Ein Urteil, das nicht aufgrund mündlicher Verhandlung ergeht, wird gemäß § 133 Satz 1 SGG durch Zustellung verlautbart und damit wirksam. Fehler bei der Zustellung führen nur dann zur Unwirksamkeit der Entscheidung, wenn grundlegende Vorschriften verletzt werden. Wird z.B. fälschlich nur der Urteilstenor statt des vollständigen Urteils zugestellt, hindert dies nicht die Wirksamkeit der Entscheidung, sondern führt lediglich dazu, dass die Rechtsmittelfrist nicht in Lauf gesetzt wird (vgl. Keller in: Meyer-Ladewig/Keller/Schmidt, SGG, 14. Auflage 2023, § 133 Rn. 4). Anders verhält es sich dagegen bei schwerwiegenden Mängeln der zugestellten Urteilsabschrift, etwa wenn diese in wesentlichen Punkten von der Urschrift abweicht. In diesem Fall ist die Zustellung unwirksam (vgl. Keller, a.a.O., § 63 Rn. 20).
So liegt es hier. Die Abschriften eines „Urteils“ vom 14. März 2024, die den Beteiligten zugestellt worden sind, geben ausweislich der Prozessakte nicht die von der Kammer an diesem Tag tatsächlich getroffene Entscheidung wieder. Es handelt sich nicht um die beschlossene Urteilsformel, die lediglich ohne Tatbestand und Entscheidungsgründe versandt worden wäre, sondern um einen gänzlich anderen Text. Das wird vor allem bei der Formulierung des Kostentenors deutlich. Sowohl in der von allen beteiligten Richtern unterschriebenen Urteilsformel als auch in der vom Vorsitzenden unterschriebenen Urschrift des schriftlichen Urteils lautet er: „Die Beteiligten haben einander keine Kosten zu erstatten“, in den zugestellten Abschriften dagegen: „Kosten sind nicht zu erstatten“. Auch wenn beide Formulierungen dieselbe Bedeutung haben, handelt es sich doch um unterschiedliche Texte. Auch der Übergangssatz vom Rubrum zum Tenor weicht in den Abschriften geringfügig von der in der Akte befindlichen Urschrift ab. In der Gesamtschau mit dem völligen Fehlen von Tatbestand und Entscheidungsgründen handelt es sich bei den zugestellten Abschriften um gänzlich andere Texte als bei der Urschrift des tatsächlich gefällten Urteils. Dieses tatsächlich gefällte Urteil ist mangels Verlautbarung noch nicht wirksam geworden (vgl. dazu Bundessozialgericht [BSG], Beschluss vom 22. April 2008 – B 1 SF 1/08 R – juris Rn. 47).

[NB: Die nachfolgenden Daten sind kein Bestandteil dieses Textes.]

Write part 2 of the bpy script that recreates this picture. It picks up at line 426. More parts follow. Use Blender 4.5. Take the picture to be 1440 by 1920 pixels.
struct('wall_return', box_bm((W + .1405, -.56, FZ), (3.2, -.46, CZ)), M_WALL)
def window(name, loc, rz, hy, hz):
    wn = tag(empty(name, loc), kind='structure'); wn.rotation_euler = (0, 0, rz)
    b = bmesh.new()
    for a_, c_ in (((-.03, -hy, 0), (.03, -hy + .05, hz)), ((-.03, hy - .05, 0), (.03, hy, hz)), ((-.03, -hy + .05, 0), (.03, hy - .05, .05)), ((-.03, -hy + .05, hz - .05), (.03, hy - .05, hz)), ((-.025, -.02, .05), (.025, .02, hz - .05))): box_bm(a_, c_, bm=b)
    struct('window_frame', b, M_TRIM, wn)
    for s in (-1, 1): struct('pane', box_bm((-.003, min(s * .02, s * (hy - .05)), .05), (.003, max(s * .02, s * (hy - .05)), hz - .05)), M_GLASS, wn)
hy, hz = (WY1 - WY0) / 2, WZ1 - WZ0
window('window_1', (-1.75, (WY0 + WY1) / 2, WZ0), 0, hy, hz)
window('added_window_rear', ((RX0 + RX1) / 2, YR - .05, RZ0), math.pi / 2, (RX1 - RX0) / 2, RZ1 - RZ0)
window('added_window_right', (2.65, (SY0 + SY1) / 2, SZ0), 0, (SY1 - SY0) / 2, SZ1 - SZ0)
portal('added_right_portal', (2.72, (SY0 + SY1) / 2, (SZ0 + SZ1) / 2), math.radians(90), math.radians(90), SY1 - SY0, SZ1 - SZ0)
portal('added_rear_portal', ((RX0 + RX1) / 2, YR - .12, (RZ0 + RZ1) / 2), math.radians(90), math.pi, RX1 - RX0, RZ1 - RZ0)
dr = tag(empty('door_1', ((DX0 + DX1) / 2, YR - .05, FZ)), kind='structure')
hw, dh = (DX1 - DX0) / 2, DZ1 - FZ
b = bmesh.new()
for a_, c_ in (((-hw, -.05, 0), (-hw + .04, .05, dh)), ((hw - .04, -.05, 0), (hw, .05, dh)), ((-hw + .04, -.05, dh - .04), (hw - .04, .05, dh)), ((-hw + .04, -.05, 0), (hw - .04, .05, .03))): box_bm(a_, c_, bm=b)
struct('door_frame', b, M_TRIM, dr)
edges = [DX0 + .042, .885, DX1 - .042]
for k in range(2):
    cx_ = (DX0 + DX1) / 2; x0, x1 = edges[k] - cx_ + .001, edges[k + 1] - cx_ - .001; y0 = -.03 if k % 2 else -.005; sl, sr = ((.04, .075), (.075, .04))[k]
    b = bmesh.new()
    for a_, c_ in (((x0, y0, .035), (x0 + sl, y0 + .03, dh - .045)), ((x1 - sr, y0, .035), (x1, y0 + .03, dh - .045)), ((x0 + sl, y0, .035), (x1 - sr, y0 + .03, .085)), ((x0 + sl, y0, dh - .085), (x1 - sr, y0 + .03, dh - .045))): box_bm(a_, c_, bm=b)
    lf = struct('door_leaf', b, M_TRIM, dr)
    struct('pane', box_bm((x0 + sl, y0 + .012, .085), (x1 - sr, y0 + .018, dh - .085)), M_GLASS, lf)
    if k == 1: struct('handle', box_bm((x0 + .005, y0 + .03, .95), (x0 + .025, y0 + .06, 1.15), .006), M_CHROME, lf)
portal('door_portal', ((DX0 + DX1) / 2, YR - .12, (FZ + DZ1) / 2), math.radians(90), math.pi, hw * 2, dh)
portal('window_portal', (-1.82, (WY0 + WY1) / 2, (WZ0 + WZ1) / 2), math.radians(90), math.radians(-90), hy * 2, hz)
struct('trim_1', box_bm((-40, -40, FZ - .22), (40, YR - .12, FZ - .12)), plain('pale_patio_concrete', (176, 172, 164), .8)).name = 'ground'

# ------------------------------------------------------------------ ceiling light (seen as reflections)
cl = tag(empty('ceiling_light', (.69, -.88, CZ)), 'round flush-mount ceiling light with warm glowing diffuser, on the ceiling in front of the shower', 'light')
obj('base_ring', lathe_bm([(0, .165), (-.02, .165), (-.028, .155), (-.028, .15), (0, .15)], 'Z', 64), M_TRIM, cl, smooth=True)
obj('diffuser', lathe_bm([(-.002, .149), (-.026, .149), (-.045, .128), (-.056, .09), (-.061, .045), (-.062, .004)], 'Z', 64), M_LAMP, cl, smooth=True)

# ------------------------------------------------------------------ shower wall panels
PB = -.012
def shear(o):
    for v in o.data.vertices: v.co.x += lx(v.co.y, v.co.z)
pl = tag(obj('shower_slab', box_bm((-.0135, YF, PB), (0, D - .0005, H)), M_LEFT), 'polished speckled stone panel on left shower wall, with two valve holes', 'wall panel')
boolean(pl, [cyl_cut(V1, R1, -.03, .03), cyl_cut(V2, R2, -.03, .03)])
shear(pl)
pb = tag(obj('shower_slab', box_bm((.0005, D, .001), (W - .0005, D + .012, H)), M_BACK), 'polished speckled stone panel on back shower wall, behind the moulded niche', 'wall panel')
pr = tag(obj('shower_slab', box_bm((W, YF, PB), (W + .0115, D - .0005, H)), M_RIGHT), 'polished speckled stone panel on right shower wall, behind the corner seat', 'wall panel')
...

Auch wenn von dem zugestellten Scheinurteil keine Rechtswirkungen ausgehen, ist dagegen das Rechtsmittel statthaft, das gegen ein rechtsfehlerfreies Urteil gleichen Inhalts gegeben wäre, um den von dem wirkungslosen „Urteil“ ausgehenden Rechtsschein zu beseitigen (vgl. LSG Sachsen-Anhalt, Beschluss vom 2. Januar 2019 – L 7 SB 30/18 – juris Rn. 21; Keller, a.a.O., § 143 Rn. 2a). Dies ist, nachdem der Senat sie mit Beschluss vom 30. April 2024 zugelassen hat, die Berufung.
Auf die Berufung der Klägerin ist das Scheinurteil aufzuheben und die Sache an das SG zurückzuverweisen (vgl. Bundesgerichtshof [BGH], Beschluss vom 3. November 1994 – LwZB 5/94 – juris Rn. 5; Bayerisches LSG, Urteil vom 21. März 2012 – L 19 R 97/12 – juris Rn. 17).
Das SG hat auch über die Kosten des zweiten Rechtszugs zu entscheiden.
Gründe, die Revision zuzulassen (§ 160 Abs. 2 SGG), liegen nicht vor.